Humor has always come more vividly than action in the Russo-directed Marvels (Captain America: The Winter Soldier, with its paranoid-thriller stylings and brutal close-quarters action, is still their zenith). The movie makes excellent use of Thor and his trickster brother Loki (Tom Hiddleston), and gives Hemsworth more chances to show off his formidable deadpan (when Rocket expresses amazement that he can speak Groot’s language, he explains, “They taught it on Asgard it was an elective”). But as far as I’m concerned, all joking around does with this movie’s dark material is clash with it and undermine it.

The self-aware humor that MCU has always done so well works against “Infinity War” here at times. Marvel’s “just kidding” sensibility was a refreshing counterweight not only to the fashionable darkness of early DC Universe movies but also to what became of superhero movies after Nolan made Batman comics imitate his Batman movies’ success worldwide; but if there was ever time for Marvel Studios to bust out Zack Snyder style heavy metal gloom and slap this movie’s smirk off of its own face, it’s here, in a film that’s mostly about summoning the courage to fight battles that you know you can’t win, and accepting the likelihood of dying on your knees with your head held high.

This movie shouldn’t just engage and amuse and occasionally move us; it should shock and scar us. It should kill Ned Stark and Optimus Prime and Bambi’s mommy, then look us in the eye after each fresh wound and say, “Sorry, love. These things happen.” The last 15 minutes have the flavor of that sort of trauma, but without the actual trauma.

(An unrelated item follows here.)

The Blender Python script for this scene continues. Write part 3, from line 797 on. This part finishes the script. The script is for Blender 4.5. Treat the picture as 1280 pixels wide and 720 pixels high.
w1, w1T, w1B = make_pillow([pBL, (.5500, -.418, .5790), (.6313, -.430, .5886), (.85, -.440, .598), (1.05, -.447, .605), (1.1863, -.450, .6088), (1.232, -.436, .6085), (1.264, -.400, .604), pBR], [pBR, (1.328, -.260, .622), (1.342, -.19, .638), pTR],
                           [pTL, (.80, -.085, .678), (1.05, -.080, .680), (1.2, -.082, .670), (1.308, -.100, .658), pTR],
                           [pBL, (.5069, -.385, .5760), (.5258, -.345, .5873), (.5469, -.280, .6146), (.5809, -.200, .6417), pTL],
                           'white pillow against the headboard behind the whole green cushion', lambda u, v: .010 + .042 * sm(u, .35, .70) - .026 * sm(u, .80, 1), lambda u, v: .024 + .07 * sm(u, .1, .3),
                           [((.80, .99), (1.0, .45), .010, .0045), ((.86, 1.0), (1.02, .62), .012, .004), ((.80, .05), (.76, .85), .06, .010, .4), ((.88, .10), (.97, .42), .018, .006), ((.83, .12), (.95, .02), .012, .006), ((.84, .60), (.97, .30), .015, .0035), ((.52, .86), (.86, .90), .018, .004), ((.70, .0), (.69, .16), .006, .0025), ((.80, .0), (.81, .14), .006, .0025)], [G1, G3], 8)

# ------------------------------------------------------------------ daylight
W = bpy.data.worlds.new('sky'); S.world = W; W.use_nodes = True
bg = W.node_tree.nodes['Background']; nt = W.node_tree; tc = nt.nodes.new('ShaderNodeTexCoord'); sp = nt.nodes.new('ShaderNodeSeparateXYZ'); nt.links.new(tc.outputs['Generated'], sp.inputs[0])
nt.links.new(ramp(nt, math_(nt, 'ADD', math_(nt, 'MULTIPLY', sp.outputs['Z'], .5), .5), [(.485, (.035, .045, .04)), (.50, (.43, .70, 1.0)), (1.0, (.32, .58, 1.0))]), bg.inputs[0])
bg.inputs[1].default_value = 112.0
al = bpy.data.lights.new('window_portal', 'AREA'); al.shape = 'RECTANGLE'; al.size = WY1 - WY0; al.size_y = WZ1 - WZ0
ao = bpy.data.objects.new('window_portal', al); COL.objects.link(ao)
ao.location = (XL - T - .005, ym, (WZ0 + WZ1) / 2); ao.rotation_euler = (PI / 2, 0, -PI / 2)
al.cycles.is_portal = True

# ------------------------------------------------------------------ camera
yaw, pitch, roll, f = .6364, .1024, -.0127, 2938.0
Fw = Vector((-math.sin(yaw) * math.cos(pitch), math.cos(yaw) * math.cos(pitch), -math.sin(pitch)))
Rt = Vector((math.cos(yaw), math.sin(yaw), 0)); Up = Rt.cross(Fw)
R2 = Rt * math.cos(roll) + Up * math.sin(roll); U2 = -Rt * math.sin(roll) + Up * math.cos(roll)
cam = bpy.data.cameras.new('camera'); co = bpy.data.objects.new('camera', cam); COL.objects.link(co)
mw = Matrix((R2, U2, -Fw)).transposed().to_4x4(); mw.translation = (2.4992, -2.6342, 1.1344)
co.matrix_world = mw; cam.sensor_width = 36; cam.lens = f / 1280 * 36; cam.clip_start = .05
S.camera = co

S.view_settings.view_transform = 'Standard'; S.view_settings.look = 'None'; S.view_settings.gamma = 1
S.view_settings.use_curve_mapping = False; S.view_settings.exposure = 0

Deep down we all know that modern superhero movies are operating with even lower dramatic stakes than Star Wars or James Bond movies: beloved characters rarely stay dead after they’ve been killed; no plot development is irreversible no matter how grave; so there’s no possible way what seems to be happening on the screen could really be happening. But we shouldn’t be thinking about any of that as we watch Thanos hurt characters we’ve grown to love and cast the universe into ruin. The very sight should rip our hearts out.